### RECORDED INFORMATION:
"""

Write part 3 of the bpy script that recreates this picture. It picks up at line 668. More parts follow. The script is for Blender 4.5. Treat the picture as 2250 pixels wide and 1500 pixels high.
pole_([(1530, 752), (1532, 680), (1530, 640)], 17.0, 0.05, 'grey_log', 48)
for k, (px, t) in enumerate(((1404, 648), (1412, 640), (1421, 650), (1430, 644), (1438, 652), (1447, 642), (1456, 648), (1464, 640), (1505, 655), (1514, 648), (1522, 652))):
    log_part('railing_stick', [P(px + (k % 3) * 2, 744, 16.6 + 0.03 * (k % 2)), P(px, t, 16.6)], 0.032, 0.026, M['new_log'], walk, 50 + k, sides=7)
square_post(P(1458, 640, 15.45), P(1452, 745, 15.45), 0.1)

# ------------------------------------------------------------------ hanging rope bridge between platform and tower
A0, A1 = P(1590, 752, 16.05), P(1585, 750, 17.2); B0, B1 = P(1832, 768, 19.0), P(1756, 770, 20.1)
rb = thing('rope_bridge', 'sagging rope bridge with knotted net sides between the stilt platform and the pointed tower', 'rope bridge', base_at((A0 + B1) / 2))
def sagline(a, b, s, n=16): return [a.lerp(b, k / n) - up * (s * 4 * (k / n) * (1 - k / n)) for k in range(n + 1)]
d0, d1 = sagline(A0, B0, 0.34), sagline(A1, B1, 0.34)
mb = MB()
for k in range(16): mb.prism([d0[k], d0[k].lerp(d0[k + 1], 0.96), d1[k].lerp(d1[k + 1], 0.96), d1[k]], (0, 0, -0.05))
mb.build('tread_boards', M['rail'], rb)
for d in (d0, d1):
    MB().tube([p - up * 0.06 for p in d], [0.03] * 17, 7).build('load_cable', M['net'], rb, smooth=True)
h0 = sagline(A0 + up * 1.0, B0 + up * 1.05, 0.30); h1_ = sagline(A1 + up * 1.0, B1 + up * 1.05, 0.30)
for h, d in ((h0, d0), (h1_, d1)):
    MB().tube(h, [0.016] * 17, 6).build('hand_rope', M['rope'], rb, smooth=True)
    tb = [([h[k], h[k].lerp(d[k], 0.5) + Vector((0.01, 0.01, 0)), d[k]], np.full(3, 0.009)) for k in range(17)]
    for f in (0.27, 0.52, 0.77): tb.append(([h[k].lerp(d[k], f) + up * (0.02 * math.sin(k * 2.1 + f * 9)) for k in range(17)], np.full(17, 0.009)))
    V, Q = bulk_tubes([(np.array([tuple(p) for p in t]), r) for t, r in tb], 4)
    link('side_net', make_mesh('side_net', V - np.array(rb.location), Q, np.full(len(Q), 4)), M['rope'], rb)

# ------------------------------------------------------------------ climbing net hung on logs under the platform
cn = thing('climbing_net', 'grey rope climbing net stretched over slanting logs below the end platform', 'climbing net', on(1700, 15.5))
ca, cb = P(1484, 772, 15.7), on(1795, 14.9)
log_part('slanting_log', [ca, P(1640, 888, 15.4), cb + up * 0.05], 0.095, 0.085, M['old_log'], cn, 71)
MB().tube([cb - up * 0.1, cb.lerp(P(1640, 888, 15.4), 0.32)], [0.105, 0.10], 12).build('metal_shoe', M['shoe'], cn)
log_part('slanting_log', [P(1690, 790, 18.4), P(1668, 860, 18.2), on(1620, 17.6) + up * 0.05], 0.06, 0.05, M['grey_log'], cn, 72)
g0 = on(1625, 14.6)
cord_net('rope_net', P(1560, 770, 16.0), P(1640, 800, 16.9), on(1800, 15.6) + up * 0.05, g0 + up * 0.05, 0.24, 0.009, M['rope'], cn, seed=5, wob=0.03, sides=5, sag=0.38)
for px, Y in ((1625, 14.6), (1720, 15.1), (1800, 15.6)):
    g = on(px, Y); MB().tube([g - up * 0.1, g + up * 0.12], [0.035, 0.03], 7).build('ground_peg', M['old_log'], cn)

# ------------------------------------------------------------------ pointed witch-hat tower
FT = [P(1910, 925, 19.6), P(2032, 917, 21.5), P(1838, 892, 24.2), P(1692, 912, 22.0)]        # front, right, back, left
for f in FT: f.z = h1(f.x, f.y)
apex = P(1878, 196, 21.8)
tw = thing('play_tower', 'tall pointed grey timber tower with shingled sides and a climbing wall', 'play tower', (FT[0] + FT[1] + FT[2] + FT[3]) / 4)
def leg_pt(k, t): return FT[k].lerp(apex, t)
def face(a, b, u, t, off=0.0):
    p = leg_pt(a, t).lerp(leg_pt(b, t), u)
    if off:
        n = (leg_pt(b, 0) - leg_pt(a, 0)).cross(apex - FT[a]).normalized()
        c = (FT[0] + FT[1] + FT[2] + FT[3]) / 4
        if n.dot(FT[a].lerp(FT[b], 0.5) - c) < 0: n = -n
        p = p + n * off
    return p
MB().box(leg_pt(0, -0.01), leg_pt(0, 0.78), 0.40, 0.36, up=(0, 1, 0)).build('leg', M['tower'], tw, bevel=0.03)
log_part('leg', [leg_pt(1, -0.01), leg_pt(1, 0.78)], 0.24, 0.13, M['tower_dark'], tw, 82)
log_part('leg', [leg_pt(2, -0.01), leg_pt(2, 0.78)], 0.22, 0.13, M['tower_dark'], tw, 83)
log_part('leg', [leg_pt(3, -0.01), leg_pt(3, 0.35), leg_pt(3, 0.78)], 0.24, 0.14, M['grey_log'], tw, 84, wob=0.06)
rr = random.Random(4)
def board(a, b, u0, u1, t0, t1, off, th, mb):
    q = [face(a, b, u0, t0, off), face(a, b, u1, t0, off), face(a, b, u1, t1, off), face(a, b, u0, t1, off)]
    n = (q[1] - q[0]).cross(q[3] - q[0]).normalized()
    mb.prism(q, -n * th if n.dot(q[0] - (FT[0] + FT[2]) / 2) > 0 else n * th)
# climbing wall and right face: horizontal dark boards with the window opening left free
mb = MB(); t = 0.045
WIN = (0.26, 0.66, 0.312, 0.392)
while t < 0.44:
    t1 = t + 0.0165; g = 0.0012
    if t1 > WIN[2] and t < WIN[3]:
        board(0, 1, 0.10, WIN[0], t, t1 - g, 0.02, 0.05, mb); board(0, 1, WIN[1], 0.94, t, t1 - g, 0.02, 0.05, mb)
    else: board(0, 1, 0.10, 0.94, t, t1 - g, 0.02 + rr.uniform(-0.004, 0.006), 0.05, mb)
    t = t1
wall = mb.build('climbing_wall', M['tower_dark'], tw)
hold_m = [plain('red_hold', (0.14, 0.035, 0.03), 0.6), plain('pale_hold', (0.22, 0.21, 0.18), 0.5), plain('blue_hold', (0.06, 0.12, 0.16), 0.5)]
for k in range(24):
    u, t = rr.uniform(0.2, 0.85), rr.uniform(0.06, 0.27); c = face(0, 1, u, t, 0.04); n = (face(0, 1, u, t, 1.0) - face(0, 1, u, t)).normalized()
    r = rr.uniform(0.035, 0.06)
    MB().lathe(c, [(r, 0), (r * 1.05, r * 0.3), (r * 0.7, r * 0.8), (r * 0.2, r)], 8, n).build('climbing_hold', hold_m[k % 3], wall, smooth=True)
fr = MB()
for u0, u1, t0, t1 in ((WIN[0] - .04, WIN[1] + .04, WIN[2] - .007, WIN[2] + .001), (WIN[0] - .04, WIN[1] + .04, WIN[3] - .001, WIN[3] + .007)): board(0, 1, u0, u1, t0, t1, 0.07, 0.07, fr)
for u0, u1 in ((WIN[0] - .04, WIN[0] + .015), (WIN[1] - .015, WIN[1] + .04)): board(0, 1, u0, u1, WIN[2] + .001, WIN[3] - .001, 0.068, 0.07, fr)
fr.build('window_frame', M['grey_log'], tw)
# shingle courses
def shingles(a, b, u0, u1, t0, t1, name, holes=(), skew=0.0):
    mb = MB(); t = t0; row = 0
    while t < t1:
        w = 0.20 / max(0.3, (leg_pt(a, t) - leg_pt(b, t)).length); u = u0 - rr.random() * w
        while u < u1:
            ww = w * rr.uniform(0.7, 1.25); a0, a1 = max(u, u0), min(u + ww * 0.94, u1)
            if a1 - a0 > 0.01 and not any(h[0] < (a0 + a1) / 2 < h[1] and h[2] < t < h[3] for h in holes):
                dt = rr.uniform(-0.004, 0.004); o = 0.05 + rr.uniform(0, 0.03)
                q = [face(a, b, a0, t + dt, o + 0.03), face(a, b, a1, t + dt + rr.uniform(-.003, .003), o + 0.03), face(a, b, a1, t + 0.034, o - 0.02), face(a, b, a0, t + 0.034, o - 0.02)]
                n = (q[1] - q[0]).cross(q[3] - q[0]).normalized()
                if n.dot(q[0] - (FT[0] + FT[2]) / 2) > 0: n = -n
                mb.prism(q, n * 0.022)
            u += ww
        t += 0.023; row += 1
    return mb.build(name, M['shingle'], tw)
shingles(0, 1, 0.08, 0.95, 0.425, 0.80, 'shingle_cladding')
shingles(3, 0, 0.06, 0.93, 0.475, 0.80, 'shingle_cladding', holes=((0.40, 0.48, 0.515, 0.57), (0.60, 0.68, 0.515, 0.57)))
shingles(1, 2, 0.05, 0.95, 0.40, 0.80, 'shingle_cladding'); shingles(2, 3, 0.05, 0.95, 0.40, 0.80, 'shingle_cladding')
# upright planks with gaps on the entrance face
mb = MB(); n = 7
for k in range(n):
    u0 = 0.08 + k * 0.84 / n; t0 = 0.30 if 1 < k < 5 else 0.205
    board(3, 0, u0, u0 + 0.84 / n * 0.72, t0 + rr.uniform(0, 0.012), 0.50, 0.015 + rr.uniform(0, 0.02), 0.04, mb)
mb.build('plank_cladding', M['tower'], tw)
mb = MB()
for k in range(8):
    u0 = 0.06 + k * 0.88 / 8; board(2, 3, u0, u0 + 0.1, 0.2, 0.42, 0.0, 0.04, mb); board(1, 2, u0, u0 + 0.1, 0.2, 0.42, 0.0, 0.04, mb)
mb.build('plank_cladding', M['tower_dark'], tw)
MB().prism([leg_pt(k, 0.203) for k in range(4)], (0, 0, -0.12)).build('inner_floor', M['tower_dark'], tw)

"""

### STATED PROBLEM:
Word for word, quote the lines of the material from the first line through the line with "link('side_net', make_mesh('side_net', V", both ends included.

### EXERCISE ANSWER:
Write part 3 of the bpy script that recreates this picture. It picks up at line 668. More parts follow. The script is for Blender 4.5. Treat the picture as 2250 pixels wide and 1500 pixels high.
pole_([(1530, 752), (1532, 680), (1530, 640)], 17.0, 0.05, 'grey_log', 48)
for k, (px, t) in enumerate(((1404, 648), (1412, 640), (1421, 650), (1430, 644), (1438, 652), (1447, 642), (1456, 648), (1464, 640), (1505, 655), (1514, 648), (1522, 652))):
    log_part('railing_stick', [P(px + (k % 3) * 2, 744, 16.6 + 0.03 * (k % 2)), P(px, t, 16.6)], 0.032, 0.026, M['new_log'], walk, 50 + k, sides=7)
square_post(P(1458, 640, 15.45), P(1452, 745, 15.45), 0.1)

# ------------------------------------------------------------------ hanging rope bridge between platform and tower
A0, A1 = P(1590, 752, 16.05), P(1585, 750, 17.2); B0, B1 = P(1832, 768, 19.0), P(1756, 770, 20.1)
rb = thing('rope_bridge', 'sagging rope bridge with knotted net sides between the stilt platform and the pointed tower', 'rope bridge', base_at((A0 + B1) / 2))
def sagline(a, b, s, n=16): return [a.lerp(b, k / n) - up * (s * 4 * (k / n) * (1 - k / n)) for k in range(n + 1)]
d0, d1 = sagline(A0, B0, 0.34), sagline(A1, B1, 0.34)
mb = MB()
for k in range(16): mb.prism([d0[k], d0[k].lerp(d0[k + 1], 0.96), d1[k].lerp(d1[k + 1], 0.96), d1[k]], (0, 0, -0.05))
mb.build('tread_boards', M['rail'], rb)
for d in (d0, d1):
    MB().tube([p - up * 0.06 for p in d], [0.03] * 17, 7).build('load_cable', M['net'], rb, smooth=True)
h0 = sagline(A0 + up * 1.0, B0 + up * 1.05, 0.30); h1_ = sagline(A1 + up * 1.0, B1 + up * 1.05, 0.30)
for h, d in ((h0, d0), (h1_, d1)):
    MB().tube(h, [0.016] * 17, 6).build('hand_rope', M['rope'], rb, smooth=True)
    tb = [([h[k], h[k].lerp(d[k], 0.5) + Vector((0.01, 0.01, 0)), d[k]], np.full(3, 0.009)) for k in range(17)]
    for f in (0.27, 0.52, 0.77): tb.append(([h[k].lerp(d[k], f) + up * (0.02 * math.sin(k * 2.1 + f * 9)) for k in range(17)], np.full(17, 0.009)))
    V, Q = bulk_tubes([(np.array([tuple(p) for p in t]), r) for t, r in tb], 4)
    link('side_net', make_mesh('side_net', V - np.array(rb.location), Q, np.full(len(Q), 4)), M['rope'], rb)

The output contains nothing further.